勉強はかならずしも嫌いではなかったけれど、受験勉強となると途端にやる気をなくす”不真面目”な高校時代だった。それでも自分なりに好きで一番勉強したのが英語だった。その次に自分なりに勉強したのが、入試のせいもあって日本史だったと思う。一番興味が湧かなかったのが化学だが、自分の好きなものと嫌いなものとがよくわかって、高校時代にあれこれやらされたのは意味があったと思う。
今回鹿野政直さんの「近代日本思想案内 (岩波文庫 (別冊14))」を初めて読んで感じたことは、高校時代、歴史的に著名な人物、その名前と著作などは、あれこれ聞いたことがあったけれど、当然のことだが、内容的には表層的にしか理解できていなかったということだ。本書を読めば、それぞれの思想がなぜ生まれてきたのか、その物質的基礎、それぞれの思想の対立と矛盾、それぞれの思想がもつ進歩的な側面、反動的な側面、何故そうした拮抗関係や対抗関係が生じるのか、そのダイナミズムがわかりやすく活写されている。
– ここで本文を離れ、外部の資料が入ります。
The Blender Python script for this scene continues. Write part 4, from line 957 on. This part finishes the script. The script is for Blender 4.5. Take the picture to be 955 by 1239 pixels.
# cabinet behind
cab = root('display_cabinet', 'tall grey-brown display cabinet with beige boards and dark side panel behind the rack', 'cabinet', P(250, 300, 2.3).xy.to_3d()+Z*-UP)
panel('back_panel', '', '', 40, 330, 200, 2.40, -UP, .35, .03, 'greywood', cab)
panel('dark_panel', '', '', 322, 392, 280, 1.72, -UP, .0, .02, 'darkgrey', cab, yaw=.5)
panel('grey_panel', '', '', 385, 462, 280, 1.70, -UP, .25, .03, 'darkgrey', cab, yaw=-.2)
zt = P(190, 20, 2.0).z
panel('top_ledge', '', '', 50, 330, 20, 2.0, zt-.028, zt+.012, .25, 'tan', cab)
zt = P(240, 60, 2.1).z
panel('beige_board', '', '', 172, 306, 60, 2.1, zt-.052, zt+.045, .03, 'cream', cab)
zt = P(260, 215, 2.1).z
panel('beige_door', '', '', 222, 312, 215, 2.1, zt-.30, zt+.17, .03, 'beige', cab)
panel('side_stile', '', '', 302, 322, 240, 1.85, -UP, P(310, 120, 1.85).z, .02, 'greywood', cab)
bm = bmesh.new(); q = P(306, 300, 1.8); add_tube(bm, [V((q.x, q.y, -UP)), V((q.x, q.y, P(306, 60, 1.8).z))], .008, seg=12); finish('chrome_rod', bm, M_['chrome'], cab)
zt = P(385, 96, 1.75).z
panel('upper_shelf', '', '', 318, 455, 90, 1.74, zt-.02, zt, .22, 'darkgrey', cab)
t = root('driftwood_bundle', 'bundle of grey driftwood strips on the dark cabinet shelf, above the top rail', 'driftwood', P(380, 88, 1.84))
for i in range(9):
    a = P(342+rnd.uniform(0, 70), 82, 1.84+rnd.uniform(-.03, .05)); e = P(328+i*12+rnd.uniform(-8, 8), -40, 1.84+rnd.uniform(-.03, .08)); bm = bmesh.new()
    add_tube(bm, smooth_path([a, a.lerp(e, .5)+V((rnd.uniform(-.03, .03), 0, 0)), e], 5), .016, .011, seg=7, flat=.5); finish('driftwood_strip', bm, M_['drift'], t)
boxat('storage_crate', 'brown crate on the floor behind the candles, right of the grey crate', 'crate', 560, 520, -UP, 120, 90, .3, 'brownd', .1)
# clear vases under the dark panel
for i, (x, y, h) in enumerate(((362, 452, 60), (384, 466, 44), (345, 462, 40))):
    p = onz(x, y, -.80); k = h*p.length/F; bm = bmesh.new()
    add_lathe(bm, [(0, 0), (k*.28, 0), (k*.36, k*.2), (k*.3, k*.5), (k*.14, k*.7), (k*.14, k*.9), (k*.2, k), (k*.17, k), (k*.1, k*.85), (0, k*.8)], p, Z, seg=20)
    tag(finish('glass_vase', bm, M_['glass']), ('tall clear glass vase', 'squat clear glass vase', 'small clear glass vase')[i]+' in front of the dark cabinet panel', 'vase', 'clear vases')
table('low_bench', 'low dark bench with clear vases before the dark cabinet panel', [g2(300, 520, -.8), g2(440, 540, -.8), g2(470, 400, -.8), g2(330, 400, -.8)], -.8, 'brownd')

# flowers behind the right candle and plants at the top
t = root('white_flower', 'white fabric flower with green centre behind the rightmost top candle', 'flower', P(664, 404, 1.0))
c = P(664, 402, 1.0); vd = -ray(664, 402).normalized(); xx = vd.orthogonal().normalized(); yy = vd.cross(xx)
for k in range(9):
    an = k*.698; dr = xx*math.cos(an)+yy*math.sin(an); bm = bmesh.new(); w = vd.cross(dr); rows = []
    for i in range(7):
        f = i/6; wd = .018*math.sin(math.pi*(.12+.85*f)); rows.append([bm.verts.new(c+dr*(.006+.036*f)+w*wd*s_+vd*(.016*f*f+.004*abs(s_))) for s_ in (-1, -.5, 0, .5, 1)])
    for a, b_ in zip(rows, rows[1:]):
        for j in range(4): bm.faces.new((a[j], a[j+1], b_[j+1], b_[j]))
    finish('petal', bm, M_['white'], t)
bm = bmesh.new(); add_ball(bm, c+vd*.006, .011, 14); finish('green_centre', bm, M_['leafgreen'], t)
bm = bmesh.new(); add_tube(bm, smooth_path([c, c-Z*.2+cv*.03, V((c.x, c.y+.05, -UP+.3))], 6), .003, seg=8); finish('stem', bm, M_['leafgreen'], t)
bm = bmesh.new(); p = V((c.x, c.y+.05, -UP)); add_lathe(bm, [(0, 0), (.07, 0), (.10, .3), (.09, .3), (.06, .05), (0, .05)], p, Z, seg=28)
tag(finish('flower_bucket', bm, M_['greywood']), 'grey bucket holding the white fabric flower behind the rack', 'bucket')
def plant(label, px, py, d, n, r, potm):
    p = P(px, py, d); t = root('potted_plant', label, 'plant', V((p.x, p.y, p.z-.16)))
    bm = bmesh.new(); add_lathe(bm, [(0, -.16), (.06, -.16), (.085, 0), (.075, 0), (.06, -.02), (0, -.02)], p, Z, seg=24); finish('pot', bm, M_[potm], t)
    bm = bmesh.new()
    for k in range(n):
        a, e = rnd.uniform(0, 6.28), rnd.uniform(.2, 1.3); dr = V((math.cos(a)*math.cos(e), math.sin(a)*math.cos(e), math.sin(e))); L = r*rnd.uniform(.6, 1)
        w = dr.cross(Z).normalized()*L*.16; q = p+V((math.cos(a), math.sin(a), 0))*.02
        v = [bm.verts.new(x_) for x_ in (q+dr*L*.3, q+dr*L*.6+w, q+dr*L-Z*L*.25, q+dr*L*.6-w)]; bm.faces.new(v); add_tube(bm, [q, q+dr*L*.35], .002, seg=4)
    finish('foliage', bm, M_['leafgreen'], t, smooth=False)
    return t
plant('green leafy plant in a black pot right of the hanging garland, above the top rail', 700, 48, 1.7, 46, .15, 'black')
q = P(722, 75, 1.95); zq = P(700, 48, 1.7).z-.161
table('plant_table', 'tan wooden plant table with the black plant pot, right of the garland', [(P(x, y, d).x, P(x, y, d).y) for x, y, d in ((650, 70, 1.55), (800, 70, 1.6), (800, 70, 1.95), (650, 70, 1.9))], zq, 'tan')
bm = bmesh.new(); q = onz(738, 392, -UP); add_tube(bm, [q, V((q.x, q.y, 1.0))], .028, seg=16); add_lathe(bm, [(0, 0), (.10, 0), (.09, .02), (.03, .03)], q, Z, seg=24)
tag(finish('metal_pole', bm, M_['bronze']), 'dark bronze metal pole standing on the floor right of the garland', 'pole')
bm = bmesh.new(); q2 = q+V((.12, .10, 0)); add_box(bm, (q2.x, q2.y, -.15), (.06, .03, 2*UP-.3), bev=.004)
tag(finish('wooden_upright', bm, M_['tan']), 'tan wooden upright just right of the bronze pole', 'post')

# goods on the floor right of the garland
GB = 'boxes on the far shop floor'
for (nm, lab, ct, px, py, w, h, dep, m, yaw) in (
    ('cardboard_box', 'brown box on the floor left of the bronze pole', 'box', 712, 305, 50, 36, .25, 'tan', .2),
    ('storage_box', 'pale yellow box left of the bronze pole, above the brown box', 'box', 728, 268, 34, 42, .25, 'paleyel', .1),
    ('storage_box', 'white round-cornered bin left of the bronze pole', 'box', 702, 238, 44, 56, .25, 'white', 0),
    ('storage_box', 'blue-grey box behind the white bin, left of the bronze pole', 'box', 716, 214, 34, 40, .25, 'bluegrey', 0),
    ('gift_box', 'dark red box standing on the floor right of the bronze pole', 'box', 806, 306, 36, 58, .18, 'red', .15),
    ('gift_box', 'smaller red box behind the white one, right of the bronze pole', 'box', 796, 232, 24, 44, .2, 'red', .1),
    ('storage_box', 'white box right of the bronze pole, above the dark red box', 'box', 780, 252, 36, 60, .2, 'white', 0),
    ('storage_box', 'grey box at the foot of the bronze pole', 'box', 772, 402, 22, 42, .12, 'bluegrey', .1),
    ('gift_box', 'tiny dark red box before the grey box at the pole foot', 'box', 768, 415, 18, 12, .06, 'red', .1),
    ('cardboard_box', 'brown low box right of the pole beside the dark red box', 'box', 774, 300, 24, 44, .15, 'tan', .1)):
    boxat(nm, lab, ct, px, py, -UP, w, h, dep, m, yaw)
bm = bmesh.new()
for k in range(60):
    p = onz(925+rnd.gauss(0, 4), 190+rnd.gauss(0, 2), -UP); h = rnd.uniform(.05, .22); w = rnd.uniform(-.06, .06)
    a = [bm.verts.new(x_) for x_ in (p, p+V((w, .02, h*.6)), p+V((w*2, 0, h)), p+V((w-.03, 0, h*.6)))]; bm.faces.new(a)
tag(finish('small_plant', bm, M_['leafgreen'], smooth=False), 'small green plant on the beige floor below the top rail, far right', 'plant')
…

それで思うことは、大学入学試験という制度の弊害である。
言い方をかえれば、日本の歴史を、学ぶ側の一人ひとりの生き方として、可能であれば思想史として理解することの重要性である。高校時代に、日本の歴史を、現代に生きる者として、生き方にかかわるような学びはできないものだろうか。「近代日本思想案内」で書かれていることを、入試対策用に覚えるのではなく、その内容を理解する必要があるように思う。歴史上の人物たちが格闘し葛藤した、近現代史の中で問われている課題は、現代に直結し、いまだ解決をみていない問題がたくさんあるからだ。それは私たちの日々の暮らしにも直結している。であるならば、知識として覚えるのではなく、自分の頭で考えることが重要だ。
近代日本思想の中で、「多様な思想を造りだしながらも、その底には一貫するモチーフが二つあった」と鹿野さんは指摘する。
一つは、「クニとイエの問題」。いま一つは、「東と西の問題」であるという。「アジアと欧米を指すのですが、思想的、制度的に長く中国を中心とする東の影響下にあった日本列島の住民にとって、新来の西の軍事的、政治的、経済的、文化的に圧倒的な力は、たえず意識せずにはいられない存在」となったとして、次のように続ける。
反撥するにせよ摂取するにせよ、近代の日本人のあらゆる思想的な営為は、この問題*1を軸にしてなされたともいえるほどです。
また「欧化と国粋」の箇所の鹿野さんの次の指摘を否定することはできない。
欧化主義は日本を西洋と同一化させるという文脈で、また国粋主義は日本を西洋に対抗させるという文脈で、ともに日本のアジア支配の論理を準備したということもできます。
また、啓蒙思想家と違って、自由民権の中江兆民の思想性は、中江兆民がフランスで学んだことからもわかるように、その源泉を西洋に負ってはいるが、「留学からの帰途、アフリカやアジアで英仏人が、その土地の人びとに『犬豚』にも劣るような仕打ちをしているのを実見し、西洋の文明が、その域外にたいしては侵略・傲慢・抑圧・蔑視として機能しているとの認識」をもったという。
また、「国体の基礎としての家父長的な家族制度の擁護」において戦闘的であった、いわゆる民法典論争の穂積八束*2の役割。
一八九〇年、御雇外国人であったフランス人グスターヴ・E・ボアソナードの影響下に、個人主義的な色彩の強い民法が公布されると、その民法の実施か延期かをめぐって、いわゆる民法典論争が激烈にたたかわされますが、穂積は延期派の闘将となりました。
本書を読むと、「国体」の二文字で沈黙が余儀なくされる知的風土がつくられた歴史的経緯もよくわかる気がした。
ということで、本書をたいへん面白く読んだ。
コメントしたいことはたくさんあるが、紙幅が足りない。
「フェミニズム」の稿も必読である。
若い人たちに是非本書の一読を薦めたい。